Reinforcing Photogenerated Carrier Extraction of Environment‐Friendly InP/ZnSeS Quantum Dots for High‐Performing Photoelectrochemical Photodetection and Solar Energy Conversion

Colloidal InP/ZnSeS-based quantum dots (QDs) are considered promising building blocks for light-emitting devices due to their environmental friendliness, high quantum yield (QY), and narrow emission. However, the intrinsic type-I band structure severely hinders potential photoelectrochemical (PEC) applications requiring efficient photoexcited carrier separation and transfer.

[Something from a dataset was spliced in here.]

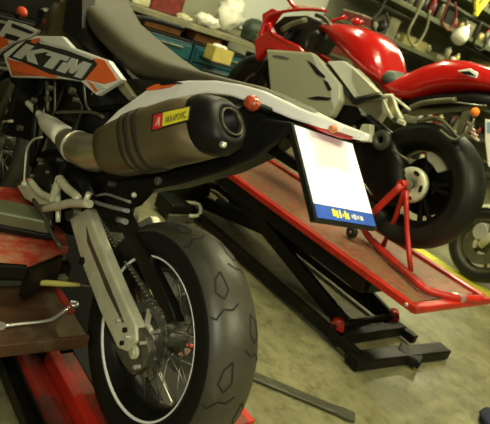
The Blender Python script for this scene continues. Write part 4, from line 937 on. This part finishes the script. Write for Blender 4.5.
# tool trolley between bench and rack
tr0 = Vector((4.35, -4.15, 0)); tt = thing('tool_trolley', 'dark tool trolley between workbench and shelving rack', 'trolley', tr0); ORG[tt.name] = tr0
b = MB(); b.box((4.35, -4.15, .55), (.45, .85, .9), dk, .01); part(b, 'body', tt)
for k in range(5):
    b = MB(); b.box((4.115, -4.15, .22+k*.165), (.02, .78, .15), dred if k % 2 else dk, .006); d1 = part(b, 'drawer', tt)
    b = MB(); b.beam((4.10, -3.85, .27+k*.165), (4.10, -4.45, .27+k*.165), .012, .012, steel, .002); part(b, 'handle', tt, parent=d1)
for dx in (-.17, .17):
    for dy in (-.35, .35):
        b = MB(); b.disc((4.35+dx, -4.15+dy, .05), .05, .03, matte, seg=20); part(b, 'caster', tt)
b = MB(); b.box((4.35, -4.3, 1.02), (.25, .3, .035), dk, .01); b.sphere((4.35, -4.05, 1.08), .08, dk, (1, 1.2, .9), .1); single(b, 'helmet_bag', 'dark bundle on the tool trolley', 'bag')

c = W.z(492, 424, .03); b = MB(); b.sphere((c.x-.05, c.y-.05, 0), .11, mat('dark blue cloth', (.012, .018, .04), .8, 0, .3), (1.1, 1.0, .4), .12, 3); z0 = min(v.co.z for v in b.bm.verts)
for v in b.bm.verts: v.co.z = max(v.co.z-z0-.015, .001)
single(b, 'rag', 'dark blue cloth heaped on the concrete at the lower right corner of the photo', 'rag')
# ------------------------------------------------------------------ lights: ceiling tubes, added side fill, camera flash
def area(loc, sx, sy, power, col, rot=(0, 0, 0)):
    l = bpy.data.lights.new('tube_or_fill', 'AREA'); l.shape = 'RECTANGLE'; l.size = sx; l.size_y = sy; l.energy = power; l.color = col
    o = bpy.data.objects.new('tube_or_fill', l); o.location = loc; o.rotation_euler = rot; COL.objects.link(o)
warm = (1.0, .95, .58)
area((.9, -1.3, 3.15), .25, 1.5, 50, warm)
area((2.2, -4.2, 3.15), .25, 1.5, 70, warm)
area((3.2, -7.0, 3.15), .25, 1.5, 70, warm)
area((3.3, -2.2, 3.15), .25, 1.5, 40, warm)
area((-1.7, -2.4, 3.15), .25, 1.5, 95, warm)
area((-1.2, 1.0, 3.15), .25, 1.5, 48, warm)
area((.6, 3.9, 2.0), 2.0, .9, 11, (1.0, .95, .68), (-PI/2-.15+PI, 0, PI) if False else (PI/2-.15, 0, PI))  # fill light added on the left to brighten camera-facing sides, no known source
fl = bpy.data.lights.new('camera_flash', 'AREA'); fl.shape = 'DISK'; fl.size = .04; fl.energy = 4.0; fl.color = (1, .97, .88)
fo = bpy.data.objects.new('camera_flash', fl); fo.matrix_world = CAMM @ Matrix.Translation((.03, .09, .0)); COL.objects.link(fo)
w = bpy.data.worlds.new('world'); w.use_nodes = True; sc.world = w
w.node_tree.nodes['Background'].inputs['Color'].default_value = (.9, .85, .6, 1); w.node_tree.nodes['Background'].inputs['Strength'].default_value = .004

In this study, the optoelectronic properties of InP/ZnSeS QDs are tailored by introducing Al dopants in the ZnSeS layer, which concurrently passivate the surface defects and act as shallow donor states for suppressed non-radiative recombination and improved charge extraction efficiency. Consequently, as-fabricated InP/ZnSeS:Al QDs-based PEC-type photodetector exhibited a high detectivity up to 10¹¹ Jones and a remarkable responsivity of 0.66 A W^-1 at 600 nm even under self-powered condition (0V bias). In addition, as-prepared InP/ZnSeS:Al QDs-based photoanode can be alternatively used for PEC hydrogen generation, showing an H₂ production rate of 73.7 µmol cm^-2 h^-1 under 1 sun illumination (AM 1.5G, 100 mW cm^-2). The results offer a prospective strategy for optimizing eco-friendly QDs for high-performance multifunctional light detection/conversion devices.